[PROVIDED INFORMATION]:

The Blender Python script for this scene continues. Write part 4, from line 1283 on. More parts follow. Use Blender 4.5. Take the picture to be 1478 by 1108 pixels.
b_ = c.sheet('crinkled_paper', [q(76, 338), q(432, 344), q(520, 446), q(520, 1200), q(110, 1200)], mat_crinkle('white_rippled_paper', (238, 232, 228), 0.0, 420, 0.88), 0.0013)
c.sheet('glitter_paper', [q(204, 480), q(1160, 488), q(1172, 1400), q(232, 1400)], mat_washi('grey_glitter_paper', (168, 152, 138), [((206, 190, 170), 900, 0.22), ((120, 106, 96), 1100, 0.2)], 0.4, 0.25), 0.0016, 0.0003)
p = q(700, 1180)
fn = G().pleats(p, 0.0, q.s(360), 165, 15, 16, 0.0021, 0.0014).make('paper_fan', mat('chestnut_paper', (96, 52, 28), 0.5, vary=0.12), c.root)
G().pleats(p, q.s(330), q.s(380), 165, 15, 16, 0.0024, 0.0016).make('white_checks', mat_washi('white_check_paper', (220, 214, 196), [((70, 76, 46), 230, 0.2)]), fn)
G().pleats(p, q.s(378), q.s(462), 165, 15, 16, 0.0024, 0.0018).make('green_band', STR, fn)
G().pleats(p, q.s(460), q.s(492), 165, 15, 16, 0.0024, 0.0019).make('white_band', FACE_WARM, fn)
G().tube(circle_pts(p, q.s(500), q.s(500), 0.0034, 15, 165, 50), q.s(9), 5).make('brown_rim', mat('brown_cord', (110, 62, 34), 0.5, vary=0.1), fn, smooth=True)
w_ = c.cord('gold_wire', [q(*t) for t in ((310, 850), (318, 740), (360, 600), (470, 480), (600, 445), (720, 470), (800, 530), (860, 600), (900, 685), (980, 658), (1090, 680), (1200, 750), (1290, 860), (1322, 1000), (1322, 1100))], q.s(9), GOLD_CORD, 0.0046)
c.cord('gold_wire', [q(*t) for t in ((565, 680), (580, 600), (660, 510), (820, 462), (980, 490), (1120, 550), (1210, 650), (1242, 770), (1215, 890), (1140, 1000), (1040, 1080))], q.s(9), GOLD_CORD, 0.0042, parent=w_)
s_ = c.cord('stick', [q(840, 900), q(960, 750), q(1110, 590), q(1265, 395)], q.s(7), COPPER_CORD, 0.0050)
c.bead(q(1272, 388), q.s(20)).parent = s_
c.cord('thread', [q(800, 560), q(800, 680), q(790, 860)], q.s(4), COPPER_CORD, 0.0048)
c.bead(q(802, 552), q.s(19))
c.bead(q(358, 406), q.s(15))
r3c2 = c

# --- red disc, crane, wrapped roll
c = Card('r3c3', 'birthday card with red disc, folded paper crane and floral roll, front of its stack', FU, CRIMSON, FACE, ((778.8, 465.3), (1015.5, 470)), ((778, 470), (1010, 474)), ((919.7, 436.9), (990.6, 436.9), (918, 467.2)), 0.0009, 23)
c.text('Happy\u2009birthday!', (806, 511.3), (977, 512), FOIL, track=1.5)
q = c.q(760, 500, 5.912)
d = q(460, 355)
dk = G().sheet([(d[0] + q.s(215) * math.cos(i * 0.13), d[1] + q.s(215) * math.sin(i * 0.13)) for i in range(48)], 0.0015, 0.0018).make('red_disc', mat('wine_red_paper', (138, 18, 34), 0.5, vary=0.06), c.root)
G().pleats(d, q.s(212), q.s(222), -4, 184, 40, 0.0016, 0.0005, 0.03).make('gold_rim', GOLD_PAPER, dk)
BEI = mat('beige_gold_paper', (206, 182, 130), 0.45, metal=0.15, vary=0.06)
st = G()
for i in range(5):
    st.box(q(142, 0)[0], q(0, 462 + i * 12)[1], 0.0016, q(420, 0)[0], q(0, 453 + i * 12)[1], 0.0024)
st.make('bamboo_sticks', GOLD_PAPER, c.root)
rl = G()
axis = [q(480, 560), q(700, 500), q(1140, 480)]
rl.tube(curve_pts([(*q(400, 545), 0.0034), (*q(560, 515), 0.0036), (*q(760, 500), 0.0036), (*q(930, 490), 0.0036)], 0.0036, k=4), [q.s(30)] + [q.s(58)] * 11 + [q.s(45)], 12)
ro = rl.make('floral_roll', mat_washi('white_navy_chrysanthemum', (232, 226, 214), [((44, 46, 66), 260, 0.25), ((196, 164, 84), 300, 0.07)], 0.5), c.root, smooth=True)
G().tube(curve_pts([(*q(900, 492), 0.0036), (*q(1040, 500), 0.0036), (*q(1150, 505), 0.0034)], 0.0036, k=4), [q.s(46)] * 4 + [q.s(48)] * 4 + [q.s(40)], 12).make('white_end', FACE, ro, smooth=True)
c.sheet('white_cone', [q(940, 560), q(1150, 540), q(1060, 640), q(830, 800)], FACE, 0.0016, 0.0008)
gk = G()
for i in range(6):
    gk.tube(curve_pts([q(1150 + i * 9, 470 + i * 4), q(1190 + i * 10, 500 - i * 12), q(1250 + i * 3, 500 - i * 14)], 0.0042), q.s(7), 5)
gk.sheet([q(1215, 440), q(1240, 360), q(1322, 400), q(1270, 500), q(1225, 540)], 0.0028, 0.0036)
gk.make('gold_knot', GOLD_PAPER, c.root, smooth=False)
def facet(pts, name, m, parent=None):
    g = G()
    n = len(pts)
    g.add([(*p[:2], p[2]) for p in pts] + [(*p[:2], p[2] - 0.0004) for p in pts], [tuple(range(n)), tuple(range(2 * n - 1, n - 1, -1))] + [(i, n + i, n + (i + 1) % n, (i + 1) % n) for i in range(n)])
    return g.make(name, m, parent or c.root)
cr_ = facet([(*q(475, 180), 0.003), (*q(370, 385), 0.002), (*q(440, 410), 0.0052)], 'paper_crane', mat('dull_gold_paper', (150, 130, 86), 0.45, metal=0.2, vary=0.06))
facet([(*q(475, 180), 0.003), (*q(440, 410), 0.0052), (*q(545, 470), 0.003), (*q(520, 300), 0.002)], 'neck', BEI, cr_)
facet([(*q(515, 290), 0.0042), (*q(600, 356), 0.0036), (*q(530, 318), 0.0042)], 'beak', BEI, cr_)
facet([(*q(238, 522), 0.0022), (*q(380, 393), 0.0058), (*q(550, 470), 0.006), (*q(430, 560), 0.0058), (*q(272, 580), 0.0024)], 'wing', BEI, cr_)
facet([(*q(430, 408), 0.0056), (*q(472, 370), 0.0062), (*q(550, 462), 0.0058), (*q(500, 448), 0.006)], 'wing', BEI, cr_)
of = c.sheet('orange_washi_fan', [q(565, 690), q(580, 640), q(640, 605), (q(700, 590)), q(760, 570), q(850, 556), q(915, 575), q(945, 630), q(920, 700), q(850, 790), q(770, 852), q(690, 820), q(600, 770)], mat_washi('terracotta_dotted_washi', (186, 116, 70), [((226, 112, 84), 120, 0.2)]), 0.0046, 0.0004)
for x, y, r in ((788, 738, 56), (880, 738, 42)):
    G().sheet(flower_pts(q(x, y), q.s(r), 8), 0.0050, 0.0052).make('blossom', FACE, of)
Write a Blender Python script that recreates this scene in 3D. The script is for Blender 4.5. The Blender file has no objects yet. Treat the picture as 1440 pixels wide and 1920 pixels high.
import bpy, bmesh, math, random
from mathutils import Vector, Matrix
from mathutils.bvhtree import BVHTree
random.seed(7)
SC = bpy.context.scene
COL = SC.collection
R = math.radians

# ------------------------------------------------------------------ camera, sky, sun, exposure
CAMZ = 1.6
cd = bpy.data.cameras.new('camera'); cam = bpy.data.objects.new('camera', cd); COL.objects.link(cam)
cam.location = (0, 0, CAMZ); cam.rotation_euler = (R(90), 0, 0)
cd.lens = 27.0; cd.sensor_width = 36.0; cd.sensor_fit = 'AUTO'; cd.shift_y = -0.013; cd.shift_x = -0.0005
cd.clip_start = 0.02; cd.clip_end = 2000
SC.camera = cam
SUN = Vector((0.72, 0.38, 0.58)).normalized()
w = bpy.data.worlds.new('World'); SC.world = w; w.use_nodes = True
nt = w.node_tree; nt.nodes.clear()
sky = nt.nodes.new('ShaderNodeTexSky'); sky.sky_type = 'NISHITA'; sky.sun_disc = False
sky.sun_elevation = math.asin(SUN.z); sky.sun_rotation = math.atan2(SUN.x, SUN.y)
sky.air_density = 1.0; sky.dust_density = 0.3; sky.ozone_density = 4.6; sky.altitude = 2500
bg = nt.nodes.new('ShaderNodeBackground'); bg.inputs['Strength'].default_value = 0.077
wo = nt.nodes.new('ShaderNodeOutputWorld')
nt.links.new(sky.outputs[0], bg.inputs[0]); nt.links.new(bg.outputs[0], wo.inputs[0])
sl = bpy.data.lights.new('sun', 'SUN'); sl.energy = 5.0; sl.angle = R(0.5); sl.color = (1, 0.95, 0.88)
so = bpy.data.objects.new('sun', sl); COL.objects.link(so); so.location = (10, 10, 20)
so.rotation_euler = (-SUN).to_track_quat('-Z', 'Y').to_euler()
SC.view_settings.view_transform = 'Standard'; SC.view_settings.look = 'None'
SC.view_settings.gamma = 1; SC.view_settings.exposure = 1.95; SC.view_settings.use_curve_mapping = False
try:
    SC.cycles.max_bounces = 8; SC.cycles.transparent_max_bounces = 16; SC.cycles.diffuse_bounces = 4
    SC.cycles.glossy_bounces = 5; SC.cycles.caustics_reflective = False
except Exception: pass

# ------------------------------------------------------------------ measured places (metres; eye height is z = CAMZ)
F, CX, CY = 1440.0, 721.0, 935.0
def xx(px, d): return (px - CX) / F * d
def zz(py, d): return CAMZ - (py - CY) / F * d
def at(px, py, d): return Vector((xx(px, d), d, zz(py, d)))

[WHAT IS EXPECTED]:
Tally the lines above containing "Blender". Answer with the count only.

[REPLY TO THE TASK]:
2